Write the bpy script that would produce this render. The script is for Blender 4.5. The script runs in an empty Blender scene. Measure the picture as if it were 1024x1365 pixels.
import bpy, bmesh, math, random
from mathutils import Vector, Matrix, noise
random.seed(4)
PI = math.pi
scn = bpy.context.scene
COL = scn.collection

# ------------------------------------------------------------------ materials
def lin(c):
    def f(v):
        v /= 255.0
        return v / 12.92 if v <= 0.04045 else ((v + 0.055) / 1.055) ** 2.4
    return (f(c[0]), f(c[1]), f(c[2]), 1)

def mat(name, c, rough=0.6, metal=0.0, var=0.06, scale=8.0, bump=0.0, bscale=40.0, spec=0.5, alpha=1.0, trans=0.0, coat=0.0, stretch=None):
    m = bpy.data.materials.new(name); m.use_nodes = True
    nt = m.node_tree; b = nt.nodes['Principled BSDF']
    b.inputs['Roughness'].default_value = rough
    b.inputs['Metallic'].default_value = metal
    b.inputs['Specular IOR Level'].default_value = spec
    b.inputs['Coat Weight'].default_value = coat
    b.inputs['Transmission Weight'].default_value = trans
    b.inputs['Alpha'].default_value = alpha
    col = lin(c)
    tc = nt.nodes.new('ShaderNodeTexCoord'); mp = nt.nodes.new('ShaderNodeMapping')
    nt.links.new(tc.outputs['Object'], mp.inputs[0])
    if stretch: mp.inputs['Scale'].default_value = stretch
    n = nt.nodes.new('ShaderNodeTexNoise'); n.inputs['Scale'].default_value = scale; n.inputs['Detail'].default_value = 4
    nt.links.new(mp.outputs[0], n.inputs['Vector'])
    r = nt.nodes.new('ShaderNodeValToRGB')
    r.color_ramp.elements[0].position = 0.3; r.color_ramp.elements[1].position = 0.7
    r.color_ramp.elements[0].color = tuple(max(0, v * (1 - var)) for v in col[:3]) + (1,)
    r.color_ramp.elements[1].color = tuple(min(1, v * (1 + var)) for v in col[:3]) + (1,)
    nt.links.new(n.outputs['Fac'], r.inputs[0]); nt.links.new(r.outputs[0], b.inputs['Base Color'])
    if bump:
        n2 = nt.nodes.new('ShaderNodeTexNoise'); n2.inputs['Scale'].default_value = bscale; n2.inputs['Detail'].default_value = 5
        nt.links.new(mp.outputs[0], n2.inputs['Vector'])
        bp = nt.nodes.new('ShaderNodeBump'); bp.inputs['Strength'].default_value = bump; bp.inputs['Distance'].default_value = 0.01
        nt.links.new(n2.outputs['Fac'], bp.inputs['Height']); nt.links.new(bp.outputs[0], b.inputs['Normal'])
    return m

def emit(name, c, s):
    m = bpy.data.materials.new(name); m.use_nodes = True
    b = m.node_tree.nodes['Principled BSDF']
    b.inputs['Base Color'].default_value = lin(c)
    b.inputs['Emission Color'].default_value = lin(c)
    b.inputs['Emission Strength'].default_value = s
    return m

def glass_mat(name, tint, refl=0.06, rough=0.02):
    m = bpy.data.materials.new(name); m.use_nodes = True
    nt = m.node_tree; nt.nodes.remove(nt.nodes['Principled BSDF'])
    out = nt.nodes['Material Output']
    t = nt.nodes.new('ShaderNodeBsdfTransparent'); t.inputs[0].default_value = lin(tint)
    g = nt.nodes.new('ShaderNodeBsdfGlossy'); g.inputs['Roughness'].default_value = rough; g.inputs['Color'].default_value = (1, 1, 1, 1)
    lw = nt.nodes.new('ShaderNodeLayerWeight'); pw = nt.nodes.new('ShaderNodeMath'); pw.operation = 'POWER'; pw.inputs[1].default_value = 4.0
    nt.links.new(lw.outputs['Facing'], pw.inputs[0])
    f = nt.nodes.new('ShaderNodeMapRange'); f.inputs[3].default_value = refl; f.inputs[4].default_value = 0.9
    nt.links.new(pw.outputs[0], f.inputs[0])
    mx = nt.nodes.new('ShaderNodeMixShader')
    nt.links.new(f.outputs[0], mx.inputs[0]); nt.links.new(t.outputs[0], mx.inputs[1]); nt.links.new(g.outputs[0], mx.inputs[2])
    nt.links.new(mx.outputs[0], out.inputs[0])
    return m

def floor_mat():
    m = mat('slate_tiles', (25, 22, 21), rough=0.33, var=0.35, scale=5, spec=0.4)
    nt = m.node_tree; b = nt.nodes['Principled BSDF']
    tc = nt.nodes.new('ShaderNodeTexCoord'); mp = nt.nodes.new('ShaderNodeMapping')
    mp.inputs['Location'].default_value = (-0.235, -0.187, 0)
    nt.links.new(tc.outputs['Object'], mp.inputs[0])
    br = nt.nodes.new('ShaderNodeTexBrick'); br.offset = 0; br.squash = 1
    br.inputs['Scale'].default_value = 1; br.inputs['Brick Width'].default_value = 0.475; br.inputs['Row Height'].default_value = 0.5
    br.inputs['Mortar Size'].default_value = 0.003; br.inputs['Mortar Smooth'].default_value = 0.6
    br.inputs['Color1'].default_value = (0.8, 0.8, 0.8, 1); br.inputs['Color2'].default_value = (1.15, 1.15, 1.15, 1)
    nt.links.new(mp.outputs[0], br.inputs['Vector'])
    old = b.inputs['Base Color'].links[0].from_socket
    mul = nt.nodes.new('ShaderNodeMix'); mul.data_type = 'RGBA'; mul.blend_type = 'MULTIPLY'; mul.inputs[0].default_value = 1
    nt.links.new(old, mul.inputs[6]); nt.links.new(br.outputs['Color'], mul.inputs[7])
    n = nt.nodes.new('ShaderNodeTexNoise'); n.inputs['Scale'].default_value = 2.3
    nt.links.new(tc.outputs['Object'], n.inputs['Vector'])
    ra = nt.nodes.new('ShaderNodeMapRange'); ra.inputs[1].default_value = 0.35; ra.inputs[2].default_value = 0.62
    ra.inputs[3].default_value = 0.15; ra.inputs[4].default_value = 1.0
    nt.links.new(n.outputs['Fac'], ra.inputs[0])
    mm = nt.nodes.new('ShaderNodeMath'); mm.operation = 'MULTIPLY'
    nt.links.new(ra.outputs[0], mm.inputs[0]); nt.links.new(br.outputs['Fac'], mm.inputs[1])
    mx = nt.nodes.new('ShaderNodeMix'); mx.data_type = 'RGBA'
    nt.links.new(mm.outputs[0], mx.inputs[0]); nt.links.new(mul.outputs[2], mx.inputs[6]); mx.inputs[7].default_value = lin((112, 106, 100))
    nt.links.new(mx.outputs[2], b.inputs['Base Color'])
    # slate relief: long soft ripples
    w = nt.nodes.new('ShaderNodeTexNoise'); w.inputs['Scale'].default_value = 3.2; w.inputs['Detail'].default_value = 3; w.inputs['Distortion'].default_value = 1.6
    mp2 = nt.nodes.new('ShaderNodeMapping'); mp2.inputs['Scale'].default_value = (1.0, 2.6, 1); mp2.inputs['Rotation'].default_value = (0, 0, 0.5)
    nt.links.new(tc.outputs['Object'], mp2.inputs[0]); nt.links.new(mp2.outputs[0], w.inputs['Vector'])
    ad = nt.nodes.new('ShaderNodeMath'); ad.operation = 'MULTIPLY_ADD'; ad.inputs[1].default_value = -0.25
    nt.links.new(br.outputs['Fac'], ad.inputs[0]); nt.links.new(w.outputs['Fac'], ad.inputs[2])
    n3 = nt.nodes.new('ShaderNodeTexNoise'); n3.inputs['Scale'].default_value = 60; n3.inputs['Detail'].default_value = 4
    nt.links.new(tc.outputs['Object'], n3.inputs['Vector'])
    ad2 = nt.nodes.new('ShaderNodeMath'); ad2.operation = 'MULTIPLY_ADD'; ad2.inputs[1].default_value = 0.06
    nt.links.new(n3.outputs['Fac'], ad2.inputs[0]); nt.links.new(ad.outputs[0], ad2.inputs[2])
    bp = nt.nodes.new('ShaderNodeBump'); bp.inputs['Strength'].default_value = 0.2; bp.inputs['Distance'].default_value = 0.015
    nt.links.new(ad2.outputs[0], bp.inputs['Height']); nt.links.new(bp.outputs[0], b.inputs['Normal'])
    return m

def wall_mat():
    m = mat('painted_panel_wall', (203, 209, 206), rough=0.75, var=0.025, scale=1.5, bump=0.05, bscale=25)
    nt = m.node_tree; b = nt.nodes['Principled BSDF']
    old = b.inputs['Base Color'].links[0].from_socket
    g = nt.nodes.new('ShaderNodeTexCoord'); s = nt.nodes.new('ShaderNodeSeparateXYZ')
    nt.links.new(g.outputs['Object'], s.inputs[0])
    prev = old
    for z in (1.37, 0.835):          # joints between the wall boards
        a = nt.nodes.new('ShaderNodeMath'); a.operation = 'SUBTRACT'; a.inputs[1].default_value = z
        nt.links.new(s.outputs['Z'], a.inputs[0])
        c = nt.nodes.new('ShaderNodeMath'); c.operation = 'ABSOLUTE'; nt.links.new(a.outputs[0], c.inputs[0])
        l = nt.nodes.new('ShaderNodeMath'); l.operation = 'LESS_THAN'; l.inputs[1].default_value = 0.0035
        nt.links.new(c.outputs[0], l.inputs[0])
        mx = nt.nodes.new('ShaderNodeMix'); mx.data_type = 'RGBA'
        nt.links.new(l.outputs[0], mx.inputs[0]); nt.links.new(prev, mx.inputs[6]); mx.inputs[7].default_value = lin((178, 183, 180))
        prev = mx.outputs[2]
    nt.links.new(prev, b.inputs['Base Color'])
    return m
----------
→ **WHAT TO PRODUCE**
Quote the listing above from its first line to the line with "return (f(c[0]), f(c[1]), f(c[2]), 1)", inclusive, and add nothing.

→ **SOLUTION FOR THIS EXERCISE**
Write the bpy script that would produce this render. The script is for Blender 4.5. The script runs in an empty Blender scene. Measure the picture as if it were 1024x1365 pixels.
import bpy, bmesh, math, random
from mathutils import Vector, Matrix, noise
random.seed(4)
PI = math.pi
scn = bpy.context.scene
COL = scn.collection

# ------------------------------------------------------------------ materials
def lin(c):
    def f(v):
        v /= 255.0
        return v / 12.92 if v <= 0.04045 else ((v + 0.055) / 1.055) ** 2.4
    return (f(c[0]), f(c[1]), f(c[2]), 1)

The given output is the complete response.